++++ INPUT FOR THIS TASK
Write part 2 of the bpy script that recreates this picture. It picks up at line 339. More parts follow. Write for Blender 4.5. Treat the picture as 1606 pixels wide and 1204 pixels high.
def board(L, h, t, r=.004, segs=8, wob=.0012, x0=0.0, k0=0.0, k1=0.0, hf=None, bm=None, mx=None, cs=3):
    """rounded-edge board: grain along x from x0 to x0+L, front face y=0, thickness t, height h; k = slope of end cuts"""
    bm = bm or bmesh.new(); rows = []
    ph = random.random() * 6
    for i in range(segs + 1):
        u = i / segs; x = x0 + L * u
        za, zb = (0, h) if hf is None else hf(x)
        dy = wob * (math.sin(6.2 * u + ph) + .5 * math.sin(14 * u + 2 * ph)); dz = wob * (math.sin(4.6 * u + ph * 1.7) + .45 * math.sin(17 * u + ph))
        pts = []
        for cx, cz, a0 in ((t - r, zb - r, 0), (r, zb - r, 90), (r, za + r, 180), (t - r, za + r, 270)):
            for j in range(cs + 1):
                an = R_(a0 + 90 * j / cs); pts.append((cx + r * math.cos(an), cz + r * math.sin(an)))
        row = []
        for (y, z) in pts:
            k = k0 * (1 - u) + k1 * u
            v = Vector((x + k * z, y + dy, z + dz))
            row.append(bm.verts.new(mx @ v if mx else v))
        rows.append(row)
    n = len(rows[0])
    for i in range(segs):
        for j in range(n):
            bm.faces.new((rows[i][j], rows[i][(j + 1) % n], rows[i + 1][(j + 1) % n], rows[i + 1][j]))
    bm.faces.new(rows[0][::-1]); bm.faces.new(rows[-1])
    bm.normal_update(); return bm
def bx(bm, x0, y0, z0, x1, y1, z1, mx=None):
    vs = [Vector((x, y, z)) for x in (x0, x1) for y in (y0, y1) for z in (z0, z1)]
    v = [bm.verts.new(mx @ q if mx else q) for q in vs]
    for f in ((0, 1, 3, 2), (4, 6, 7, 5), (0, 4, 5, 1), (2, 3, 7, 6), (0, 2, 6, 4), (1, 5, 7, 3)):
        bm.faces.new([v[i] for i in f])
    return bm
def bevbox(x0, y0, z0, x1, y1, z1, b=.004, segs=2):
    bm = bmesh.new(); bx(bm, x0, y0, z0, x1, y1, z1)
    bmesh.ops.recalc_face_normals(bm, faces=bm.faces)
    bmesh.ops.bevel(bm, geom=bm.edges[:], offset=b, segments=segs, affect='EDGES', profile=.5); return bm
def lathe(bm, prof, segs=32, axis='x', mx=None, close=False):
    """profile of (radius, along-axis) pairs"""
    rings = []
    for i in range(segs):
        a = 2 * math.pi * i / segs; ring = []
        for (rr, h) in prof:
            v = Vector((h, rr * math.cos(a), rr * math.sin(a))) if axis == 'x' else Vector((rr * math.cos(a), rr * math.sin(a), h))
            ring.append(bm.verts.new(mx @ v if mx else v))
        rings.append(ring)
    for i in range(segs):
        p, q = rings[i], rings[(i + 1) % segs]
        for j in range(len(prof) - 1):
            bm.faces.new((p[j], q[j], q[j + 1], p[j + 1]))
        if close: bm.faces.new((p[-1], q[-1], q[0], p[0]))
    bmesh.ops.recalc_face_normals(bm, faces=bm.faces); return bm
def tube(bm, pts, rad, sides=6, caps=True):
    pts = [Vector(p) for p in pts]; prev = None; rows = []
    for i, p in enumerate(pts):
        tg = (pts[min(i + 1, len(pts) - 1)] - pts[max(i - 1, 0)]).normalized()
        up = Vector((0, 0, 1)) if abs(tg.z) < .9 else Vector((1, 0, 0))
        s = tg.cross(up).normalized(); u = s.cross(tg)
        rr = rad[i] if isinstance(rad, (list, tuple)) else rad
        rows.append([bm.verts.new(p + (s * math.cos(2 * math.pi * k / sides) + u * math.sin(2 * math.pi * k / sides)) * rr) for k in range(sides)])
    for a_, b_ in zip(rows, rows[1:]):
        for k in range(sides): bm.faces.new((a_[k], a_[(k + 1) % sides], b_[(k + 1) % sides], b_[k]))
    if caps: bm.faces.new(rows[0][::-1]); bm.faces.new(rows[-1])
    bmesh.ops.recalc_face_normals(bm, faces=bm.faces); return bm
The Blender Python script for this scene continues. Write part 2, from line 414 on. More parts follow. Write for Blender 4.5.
++++++++
WORK TO DO: Retype the records that precede this task, keeping them exactly the same.

WORKED SOLUTION:
Write part 2 of the bpy script that recreates this picture. It picks up at line 339. More parts follow. Write for Blender 4.5. Treat the picture as 1606 pixels wide and 1204 pixels high.
def board(L, h, t, r=.004, segs=8, wob=.0012, x0=0.0, k0=0.0, k1=0.0, hf=None, bm=None, mx=None, cs=3):
    """rounded-edge board: grain along x from x0 to x0+L, front face y=0, thickness t, height h; k = slope of end cuts"""
    bm = bm or bmesh.new(); rows = []
    ph = random.random() * 6
    for i in range(segs + 1):
        u = i / segs; x = x0 + L * u
        za, zb = (0, h) if hf is None else hf(x)
        dy = wob * (math.sin(6.2 * u + ph) + .5 * math.sin(14 * u + 2 * ph)); dz = wob * (math.sin(4.6 * u + ph * 1.7) + .45 * math.sin(17 * u + ph))
        pts = []
        for cx, cz, a0 in ((t - r, zb - r, 0), (r, zb - r, 90), (r, za + r, 180), (t - r, za + r, 270)):
            for j in range(cs + 1):
                an = R_(a0 + 90 * j / cs); pts.append((cx + r * math.cos(an), cz + r * math.sin(an)))
        row = []
        for (y, z) in pts:
            k = k0 * (1 - u) + k1 * u
            v = Vector((x + k * z, y + dy, z + dz))
            row.append(bm.verts.new(mx @ v if mx else v))
        rows.append(row)
    n = len(rows[0])
    for i in range(segs):
        for j in range(n):
            bm.faces.new((rows[i][j], rows[i][(j + 1) % n], rows[i + 1][(j + 1) % n], rows[i + 1][j]))
    bm.faces.new(rows[0][::-1]); bm.faces.new(rows[-1])
    bm.normal_update(); return bm
def bx(bm, x0, y0, z0, x1, y1, z1, mx=None):
    vs = [Vector((x, y, z)) for x in (x0, x1) for y in (y0, y1) for z in (z0, z1)]
    v = [bm.verts.new(mx @ q if mx else q) for q in vs]
    for f in ((0, 1, 3, 2), (4, 6, 7, 5), (0, 4, 5, 1), (2, 3, 7, 6), (0, 2, 6, 4), (1, 5, 7, 3)):
        bm.faces.new([v[i] for i in f])
    return bm
def bevbox(x0, y0, z0, x1, y1, z1, b=.004, segs=2):
    bm = bmesh.new(); bx(bm, x0, y0, z0, x1, y1, z1)
    bmesh.ops.recalc_face_normals(bm, faces=bm.faces)
    bmesh.ops.bevel(bm, geom=bm.edges[:], offset=b, segments=segs, affect='EDGES', profile=.5); return bm
def lathe(bm, prof, segs=32, axis='x', mx=None, close=False):
    """profile of (radius, along-axis) pairs"""
    rings = []
    for i in range(segs):
        a = 2 * math.pi * i / segs; ring = []
        for (rr, h) in prof:
            v = Vector((h, rr * math.cos(a), rr * math.sin(a))) if axis == 'x' else Vector((rr * math.cos(a), rr * math.sin(a), h))
            ring.append(bm.verts.new(mx @ v if mx else v))
        rings.append(ring)
    for i in range(segs):
        p, q = rings[i], rings[(i + 1) % segs]
        for j in range(len(prof) - 1):
            bm.faces.new((p[j], q[j], q[j + 1], p[j + 1]))
        if close: bm.faces.new((p[-1], q[-1], q[0], p[0]))
    bmesh.ops.recalc_face_normals(bm, faces=bm.faces); return bm
def tube(bm, pts, rad, sides=6, caps=True):
    pts = [Vector(p) for p in pts]; prev = None; rows = []
    for i, p in enumerate(pts):
        tg = (pts[min(i + 1, len(pts) - 1)] - pts[max(i - 1, 0)]).normalized()
        up = Vector((0, 0, 1)) if abs(tg.z) < .9 else Vector((1, 0, 0))
        s = tg.cross(up).normalized(); u = s.cross(tg)
        rr = rad[i] if isinstance(rad, (list, tuple)) else rad
        rows.append([bm.verts.new(p + (s * math.cos(2 * math.pi * k / sides) + u * math.sin(2 * math.pi * k / sides)) * rr) for k in range(sides)])
    for a_, b_ in zip(rows, rows[1:]):
        for k in range(sides): bm.faces.new((a_[k], a_[(k + 1) % sides], b_[(k + 1) % sides], b_[k]))
    if caps: bm.faces.new(rows[0][::-1]); bm.faces.new(rows[-1])
    bmesh.ops.recalc_face_normals(bm, faces=bm.faces); return bm
The Blender Python script for this scene continues. Write part 2, from line 414 on. More parts follow. Write for Blender 4.5.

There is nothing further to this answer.